All large companies will have to report sustainability information

Big companies will have to do reporting on their sustainability information. They will monitor the impact of business on the environment, approach to employees and respect for human rights.

Bratislava, 20 September 2021

The European Union has toughened its rules aimed at ensuring carbon neutrality. Europe is to achieve it by 2050. That's why the EU is strengthening rules on non-financial reporting. A new directive encourages businesses to take a responsible approach to business.

Hundreds of Slovak companies will be affected by the new rules

In Slovakia, more than 600 companies should report sustainability in their annual reports under the new criteria. [1] This obligation is imposed by the Corporate Sustainability Reporting Directive (CSRD). Reporting will be mandatory for companies that meet at least two of the following three criteria:

  1. More than 250 employees
  2. More than EUR 40 mil. in the balance sheet
  3. More than EUR 20 mil. in turnover

Even companies that have their securities traded on a stock exchange, including small and medium-sized enterprises, will not be able to avoid a sustainability report. However, they will have a delayed obligation of three years compared to large businesses. 

Slovak companies lag behind in reporting their responsible approach

"Based on our analyses, approximately 30 Slovak companies currently have experience with the so-called sustainability report card, and almost a third of them would not meet the stricter reporting criteria.

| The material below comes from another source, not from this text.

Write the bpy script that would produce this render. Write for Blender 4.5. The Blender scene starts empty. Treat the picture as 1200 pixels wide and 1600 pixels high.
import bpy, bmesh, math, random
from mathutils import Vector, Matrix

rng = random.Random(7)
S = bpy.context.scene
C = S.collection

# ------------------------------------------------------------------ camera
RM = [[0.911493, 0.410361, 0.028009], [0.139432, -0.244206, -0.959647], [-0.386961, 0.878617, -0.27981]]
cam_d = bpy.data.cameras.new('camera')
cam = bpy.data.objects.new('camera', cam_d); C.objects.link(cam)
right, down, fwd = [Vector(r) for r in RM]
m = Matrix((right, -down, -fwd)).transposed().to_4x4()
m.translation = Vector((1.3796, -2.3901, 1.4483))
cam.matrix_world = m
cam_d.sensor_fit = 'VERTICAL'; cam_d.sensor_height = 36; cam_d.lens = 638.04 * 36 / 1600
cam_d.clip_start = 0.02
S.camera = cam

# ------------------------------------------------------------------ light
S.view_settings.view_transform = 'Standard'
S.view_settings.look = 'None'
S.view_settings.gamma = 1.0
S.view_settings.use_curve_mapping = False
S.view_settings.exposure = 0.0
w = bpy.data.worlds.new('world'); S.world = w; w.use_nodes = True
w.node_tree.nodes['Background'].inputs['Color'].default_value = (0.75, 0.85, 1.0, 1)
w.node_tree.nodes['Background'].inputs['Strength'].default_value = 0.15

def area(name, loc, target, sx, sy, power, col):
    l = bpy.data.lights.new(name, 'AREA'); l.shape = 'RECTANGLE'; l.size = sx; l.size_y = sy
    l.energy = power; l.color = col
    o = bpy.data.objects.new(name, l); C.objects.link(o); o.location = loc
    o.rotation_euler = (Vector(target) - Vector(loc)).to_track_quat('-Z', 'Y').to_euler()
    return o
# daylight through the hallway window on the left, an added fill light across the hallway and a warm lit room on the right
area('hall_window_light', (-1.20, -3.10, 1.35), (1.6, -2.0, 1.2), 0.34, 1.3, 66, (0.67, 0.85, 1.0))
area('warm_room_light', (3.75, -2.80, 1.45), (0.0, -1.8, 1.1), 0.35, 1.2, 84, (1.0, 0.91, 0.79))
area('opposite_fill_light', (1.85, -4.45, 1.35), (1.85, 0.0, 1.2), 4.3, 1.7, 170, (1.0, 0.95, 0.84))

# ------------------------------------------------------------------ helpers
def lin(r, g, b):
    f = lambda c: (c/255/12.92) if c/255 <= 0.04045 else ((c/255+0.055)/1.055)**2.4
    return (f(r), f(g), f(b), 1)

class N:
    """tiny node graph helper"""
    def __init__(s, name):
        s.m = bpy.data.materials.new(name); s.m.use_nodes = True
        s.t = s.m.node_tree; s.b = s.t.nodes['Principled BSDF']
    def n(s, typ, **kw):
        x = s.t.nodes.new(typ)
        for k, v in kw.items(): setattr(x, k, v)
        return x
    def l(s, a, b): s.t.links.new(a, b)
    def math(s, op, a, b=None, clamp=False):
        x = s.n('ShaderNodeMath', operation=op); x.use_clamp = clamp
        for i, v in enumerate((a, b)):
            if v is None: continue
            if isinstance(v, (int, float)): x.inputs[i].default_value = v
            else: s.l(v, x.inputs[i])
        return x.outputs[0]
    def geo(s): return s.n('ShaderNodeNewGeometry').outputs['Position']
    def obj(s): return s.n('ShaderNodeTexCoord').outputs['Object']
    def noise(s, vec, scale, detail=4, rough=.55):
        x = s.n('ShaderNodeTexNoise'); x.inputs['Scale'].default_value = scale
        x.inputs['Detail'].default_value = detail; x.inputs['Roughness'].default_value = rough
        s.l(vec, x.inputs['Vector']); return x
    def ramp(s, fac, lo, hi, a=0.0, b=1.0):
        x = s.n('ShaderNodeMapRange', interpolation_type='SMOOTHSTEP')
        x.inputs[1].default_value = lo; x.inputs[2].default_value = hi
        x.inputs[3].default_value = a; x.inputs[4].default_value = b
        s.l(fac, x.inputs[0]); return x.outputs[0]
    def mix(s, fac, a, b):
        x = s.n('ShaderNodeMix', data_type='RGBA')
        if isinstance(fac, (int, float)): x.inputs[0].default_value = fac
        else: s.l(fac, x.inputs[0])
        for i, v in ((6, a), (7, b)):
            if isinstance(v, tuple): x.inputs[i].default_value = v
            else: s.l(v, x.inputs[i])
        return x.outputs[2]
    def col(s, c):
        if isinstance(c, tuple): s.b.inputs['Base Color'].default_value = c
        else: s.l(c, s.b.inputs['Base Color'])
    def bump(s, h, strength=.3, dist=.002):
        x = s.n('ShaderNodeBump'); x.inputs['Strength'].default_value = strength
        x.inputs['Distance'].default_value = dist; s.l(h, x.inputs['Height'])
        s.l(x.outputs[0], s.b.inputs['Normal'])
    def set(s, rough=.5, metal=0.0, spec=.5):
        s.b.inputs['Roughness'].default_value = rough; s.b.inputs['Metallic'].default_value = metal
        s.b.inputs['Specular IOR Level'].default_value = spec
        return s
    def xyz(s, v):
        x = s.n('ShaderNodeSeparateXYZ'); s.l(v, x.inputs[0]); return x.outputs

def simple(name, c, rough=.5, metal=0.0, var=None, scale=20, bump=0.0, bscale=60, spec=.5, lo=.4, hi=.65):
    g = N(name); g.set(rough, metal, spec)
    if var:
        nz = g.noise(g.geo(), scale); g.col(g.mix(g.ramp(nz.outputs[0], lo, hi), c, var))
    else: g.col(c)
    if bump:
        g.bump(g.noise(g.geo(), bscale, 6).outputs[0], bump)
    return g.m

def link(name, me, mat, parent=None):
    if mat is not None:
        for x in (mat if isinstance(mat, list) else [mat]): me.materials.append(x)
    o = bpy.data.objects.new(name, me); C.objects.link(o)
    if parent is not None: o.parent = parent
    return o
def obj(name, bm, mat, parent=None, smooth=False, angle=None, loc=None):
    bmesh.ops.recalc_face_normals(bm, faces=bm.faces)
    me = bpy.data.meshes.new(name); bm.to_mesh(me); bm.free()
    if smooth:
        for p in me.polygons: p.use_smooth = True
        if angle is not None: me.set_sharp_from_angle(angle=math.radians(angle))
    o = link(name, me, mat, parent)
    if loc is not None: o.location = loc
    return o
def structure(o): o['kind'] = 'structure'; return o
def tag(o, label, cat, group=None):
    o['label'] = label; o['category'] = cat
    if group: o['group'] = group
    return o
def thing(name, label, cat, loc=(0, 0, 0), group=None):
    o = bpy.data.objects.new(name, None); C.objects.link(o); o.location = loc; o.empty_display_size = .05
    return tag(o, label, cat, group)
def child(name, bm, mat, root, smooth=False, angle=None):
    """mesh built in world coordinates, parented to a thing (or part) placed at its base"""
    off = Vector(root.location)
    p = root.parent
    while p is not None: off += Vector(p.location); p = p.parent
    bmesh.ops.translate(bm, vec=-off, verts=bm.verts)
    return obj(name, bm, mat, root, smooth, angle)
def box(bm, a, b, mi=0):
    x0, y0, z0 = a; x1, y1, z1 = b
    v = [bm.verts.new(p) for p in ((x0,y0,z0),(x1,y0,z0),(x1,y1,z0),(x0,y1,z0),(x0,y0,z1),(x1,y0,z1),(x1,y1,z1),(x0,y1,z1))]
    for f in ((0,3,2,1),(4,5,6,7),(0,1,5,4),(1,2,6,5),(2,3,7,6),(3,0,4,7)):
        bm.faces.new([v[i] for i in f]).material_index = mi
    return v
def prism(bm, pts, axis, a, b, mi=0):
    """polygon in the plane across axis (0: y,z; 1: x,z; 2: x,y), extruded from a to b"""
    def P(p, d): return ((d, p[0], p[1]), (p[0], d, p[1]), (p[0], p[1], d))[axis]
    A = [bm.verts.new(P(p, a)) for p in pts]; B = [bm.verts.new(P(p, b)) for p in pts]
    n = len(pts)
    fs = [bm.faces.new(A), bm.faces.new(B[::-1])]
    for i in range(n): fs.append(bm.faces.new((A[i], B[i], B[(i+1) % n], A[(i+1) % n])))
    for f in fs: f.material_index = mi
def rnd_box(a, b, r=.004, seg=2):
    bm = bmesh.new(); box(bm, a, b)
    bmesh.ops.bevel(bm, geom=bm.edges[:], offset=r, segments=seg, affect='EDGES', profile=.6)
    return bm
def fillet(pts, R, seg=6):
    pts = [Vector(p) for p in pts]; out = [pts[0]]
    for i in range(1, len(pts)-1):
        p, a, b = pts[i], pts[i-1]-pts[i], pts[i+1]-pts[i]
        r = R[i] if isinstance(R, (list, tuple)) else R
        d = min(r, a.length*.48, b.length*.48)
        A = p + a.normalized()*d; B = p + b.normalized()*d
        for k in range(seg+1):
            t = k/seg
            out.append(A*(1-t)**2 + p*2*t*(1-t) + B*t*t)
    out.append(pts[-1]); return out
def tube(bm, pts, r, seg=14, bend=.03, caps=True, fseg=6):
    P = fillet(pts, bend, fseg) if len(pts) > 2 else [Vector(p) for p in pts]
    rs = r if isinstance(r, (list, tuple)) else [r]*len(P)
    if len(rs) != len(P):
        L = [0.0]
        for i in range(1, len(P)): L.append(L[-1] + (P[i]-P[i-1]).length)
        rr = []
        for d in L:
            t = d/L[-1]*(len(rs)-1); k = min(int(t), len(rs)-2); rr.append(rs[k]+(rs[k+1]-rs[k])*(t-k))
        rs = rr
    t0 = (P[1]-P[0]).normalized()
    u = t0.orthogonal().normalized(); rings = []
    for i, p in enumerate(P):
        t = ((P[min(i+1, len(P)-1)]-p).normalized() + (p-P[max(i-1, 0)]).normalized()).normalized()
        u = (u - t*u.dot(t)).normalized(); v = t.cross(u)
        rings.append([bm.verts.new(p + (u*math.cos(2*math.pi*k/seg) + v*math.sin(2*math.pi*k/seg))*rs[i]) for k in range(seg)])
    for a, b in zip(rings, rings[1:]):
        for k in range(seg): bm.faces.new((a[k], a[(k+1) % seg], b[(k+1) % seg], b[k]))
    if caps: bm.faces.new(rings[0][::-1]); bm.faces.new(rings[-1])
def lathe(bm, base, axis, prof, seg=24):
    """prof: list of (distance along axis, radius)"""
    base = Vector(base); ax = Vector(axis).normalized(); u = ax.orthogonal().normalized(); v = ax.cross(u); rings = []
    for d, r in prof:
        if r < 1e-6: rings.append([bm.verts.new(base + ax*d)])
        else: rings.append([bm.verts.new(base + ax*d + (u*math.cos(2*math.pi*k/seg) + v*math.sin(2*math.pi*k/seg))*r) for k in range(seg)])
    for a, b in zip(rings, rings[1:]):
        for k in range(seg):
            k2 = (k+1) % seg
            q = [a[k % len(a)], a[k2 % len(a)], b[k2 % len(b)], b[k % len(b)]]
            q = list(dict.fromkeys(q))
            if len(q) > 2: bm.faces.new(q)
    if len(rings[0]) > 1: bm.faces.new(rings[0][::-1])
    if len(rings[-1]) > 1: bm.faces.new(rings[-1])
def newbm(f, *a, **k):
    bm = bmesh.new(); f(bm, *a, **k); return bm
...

Until now, the directive in force imposed this obligation on companies with over 500 employees with a certain turnover and balance sheet. Most of the companies, in accordance with the applicable legislation, used the exemption provided by the regulation and, as subsidiaries of foreign companies, included the information in the consolidated non-financial statement of the parent company," said Jana Ružická, expert on reporting non-financial data at Mazars. The new directive will be much more binding and member states will not have as much flexibility in the process of incorporating it into national legislation.

Sustainability information is also of interest to investors

The European Commission argues that the financial sector needs transparent, credible and comparable information on how companies' activities affect the environment and the society. Investors are increasingly driven not only by indicators on the financial health of companies, but also by information on the impact of their activities on climate change and on their approach to employees – be it representation of women in management or reduction of the gender pay gap, etc. The aim of the directive is to encourage the flow of capital towards sustainable activities, for which accurate and standardised data are needed so that companies do not slip into the so-called greenwashing.

Sustainability will be reviewed by auditors

For maximum transparency, reports will have to be verified by an independent third party. In the future, verification of non-financial data is to be brought up to the level of a financial audit. In addition, data will be published in digital format in a European database, together with financial indicators. The exact standards that companies will use in their reporting will be known in a year's time. They are being prepared by the European Advisory Group on Financial Reporting and will be based on existing and used standards.

The EU will be a global leader

Around 11,000 companies across the European Union currently publish a sustainability report. This number will now rise to almost 50,000. This will make the EU a global leader in setting standards for sustainable finance. Large companies will probably have to report on sustainability in their annual report for 2023. Companies will then have one and a half years to set up processes to collect data from January 2023 and get their activities up to a level that will be communicated publicly.